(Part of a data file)
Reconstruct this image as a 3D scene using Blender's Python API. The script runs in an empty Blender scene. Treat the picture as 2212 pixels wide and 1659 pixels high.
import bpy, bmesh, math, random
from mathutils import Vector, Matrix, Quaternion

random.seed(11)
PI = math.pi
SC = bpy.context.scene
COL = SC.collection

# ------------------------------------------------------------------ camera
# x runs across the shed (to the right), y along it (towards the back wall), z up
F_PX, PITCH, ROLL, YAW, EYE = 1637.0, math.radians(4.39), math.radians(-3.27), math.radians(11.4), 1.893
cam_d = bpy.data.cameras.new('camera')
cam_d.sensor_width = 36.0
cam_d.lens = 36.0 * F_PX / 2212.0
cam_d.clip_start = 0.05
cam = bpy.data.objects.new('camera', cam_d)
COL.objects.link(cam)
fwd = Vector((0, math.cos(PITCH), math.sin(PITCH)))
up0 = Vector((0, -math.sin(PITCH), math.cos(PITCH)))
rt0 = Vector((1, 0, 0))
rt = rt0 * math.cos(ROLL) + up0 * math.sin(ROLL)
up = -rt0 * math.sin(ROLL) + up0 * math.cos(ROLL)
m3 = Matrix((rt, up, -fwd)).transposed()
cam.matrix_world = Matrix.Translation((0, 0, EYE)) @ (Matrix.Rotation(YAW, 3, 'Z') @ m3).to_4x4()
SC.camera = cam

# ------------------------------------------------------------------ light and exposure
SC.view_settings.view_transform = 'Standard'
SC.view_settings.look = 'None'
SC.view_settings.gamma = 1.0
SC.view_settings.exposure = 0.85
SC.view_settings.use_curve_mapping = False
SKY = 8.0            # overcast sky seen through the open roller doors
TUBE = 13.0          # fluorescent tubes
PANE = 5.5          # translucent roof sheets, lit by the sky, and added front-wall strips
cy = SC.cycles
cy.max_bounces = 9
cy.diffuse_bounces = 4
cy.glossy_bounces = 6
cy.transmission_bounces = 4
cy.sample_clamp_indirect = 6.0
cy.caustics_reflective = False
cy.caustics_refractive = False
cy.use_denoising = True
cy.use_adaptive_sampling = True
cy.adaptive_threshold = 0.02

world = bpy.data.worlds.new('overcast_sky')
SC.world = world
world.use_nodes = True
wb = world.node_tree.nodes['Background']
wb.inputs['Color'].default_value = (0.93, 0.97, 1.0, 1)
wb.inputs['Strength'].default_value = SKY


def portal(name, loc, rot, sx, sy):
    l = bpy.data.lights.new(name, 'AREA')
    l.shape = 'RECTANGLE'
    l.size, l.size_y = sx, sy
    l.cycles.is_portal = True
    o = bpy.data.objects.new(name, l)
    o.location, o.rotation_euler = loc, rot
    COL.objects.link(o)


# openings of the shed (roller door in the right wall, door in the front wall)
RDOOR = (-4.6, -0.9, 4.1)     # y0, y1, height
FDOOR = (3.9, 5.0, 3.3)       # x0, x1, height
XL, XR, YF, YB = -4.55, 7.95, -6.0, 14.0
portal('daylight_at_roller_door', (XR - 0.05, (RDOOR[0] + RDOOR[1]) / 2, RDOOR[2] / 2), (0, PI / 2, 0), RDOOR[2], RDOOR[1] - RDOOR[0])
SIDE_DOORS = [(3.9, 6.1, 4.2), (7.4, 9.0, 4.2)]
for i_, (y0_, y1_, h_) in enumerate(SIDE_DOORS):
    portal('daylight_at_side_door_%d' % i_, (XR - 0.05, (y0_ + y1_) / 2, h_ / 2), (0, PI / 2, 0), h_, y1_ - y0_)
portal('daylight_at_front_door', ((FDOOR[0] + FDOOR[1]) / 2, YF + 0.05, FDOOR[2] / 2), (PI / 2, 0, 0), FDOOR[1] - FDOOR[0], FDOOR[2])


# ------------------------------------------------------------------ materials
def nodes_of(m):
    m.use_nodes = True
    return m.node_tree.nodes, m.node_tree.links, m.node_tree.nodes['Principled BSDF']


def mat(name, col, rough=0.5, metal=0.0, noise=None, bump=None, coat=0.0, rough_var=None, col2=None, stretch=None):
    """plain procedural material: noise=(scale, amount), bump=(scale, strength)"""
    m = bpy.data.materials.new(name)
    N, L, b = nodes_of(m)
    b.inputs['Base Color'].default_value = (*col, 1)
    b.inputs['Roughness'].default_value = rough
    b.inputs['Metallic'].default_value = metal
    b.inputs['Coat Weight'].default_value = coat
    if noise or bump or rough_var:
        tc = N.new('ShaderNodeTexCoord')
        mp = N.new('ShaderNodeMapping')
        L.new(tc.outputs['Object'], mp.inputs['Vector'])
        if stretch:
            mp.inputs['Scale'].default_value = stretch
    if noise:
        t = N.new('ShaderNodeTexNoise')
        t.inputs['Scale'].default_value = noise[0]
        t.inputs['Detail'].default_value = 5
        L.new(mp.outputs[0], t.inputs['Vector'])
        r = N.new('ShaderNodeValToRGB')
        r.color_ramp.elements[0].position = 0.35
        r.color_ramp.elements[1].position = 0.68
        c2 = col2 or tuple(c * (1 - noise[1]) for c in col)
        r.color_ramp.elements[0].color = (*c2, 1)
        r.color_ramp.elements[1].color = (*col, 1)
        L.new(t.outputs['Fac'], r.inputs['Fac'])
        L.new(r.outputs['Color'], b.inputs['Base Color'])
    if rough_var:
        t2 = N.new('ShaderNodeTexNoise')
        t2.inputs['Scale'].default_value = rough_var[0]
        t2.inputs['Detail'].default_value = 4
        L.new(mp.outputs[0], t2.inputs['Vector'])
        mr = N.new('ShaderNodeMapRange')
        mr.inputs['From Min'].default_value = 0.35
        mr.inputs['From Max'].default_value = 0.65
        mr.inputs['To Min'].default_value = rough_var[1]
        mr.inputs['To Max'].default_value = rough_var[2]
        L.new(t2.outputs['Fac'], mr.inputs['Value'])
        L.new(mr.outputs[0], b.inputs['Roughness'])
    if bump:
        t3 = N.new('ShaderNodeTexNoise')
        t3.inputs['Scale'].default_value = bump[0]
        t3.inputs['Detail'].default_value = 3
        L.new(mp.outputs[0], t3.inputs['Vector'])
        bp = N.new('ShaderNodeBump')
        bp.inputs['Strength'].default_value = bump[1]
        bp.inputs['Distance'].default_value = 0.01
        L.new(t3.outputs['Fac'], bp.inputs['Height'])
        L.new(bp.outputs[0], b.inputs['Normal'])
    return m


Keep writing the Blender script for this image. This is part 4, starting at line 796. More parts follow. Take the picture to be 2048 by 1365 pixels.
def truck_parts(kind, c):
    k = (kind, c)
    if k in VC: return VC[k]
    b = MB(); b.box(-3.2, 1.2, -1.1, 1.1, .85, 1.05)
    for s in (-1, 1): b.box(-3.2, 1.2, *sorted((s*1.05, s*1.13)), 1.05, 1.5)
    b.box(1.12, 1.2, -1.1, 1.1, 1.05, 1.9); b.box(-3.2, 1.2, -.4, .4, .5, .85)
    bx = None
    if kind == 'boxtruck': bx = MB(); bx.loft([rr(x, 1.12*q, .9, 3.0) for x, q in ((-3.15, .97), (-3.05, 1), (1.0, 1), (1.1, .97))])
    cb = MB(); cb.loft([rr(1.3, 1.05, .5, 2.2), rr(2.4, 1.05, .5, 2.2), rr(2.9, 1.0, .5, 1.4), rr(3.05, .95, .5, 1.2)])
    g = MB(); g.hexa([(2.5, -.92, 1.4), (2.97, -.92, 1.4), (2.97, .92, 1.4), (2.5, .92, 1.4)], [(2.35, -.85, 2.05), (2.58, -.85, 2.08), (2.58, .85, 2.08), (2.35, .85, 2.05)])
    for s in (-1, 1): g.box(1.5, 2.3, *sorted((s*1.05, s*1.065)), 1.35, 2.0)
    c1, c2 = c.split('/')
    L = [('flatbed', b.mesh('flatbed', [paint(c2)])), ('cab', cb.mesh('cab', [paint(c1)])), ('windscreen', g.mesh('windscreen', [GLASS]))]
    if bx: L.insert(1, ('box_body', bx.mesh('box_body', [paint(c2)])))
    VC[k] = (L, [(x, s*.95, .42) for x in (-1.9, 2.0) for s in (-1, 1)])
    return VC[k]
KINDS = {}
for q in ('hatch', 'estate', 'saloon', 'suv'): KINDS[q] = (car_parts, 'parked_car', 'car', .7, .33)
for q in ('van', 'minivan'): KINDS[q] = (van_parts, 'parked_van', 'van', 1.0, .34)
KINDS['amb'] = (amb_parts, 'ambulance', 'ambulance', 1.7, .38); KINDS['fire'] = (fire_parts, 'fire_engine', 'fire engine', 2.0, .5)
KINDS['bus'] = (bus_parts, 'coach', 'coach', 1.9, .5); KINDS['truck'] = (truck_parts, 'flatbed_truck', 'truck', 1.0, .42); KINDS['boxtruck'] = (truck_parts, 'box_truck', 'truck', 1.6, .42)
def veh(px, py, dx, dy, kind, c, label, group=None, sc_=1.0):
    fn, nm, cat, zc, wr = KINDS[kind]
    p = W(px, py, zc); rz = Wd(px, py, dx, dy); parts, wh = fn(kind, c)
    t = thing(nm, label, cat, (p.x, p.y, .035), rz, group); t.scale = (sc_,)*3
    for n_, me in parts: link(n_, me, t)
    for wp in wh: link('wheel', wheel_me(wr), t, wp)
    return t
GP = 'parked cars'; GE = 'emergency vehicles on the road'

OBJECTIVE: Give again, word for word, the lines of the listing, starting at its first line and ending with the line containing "COL = SC.collection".

OUTPUT OF THE TASK:
Reconstruct this image as a 3D scene using Blender's Python API. The script runs in an empty Blender scene. Treat the picture as 2212 pixels wide and 1659 pixels high.
import bpy, bmesh, math, random
from mathutils import Vector, Matrix, Quaternion

random.seed(11)
PI = math.pi
SC = bpy.context.scene
COL = SC.collection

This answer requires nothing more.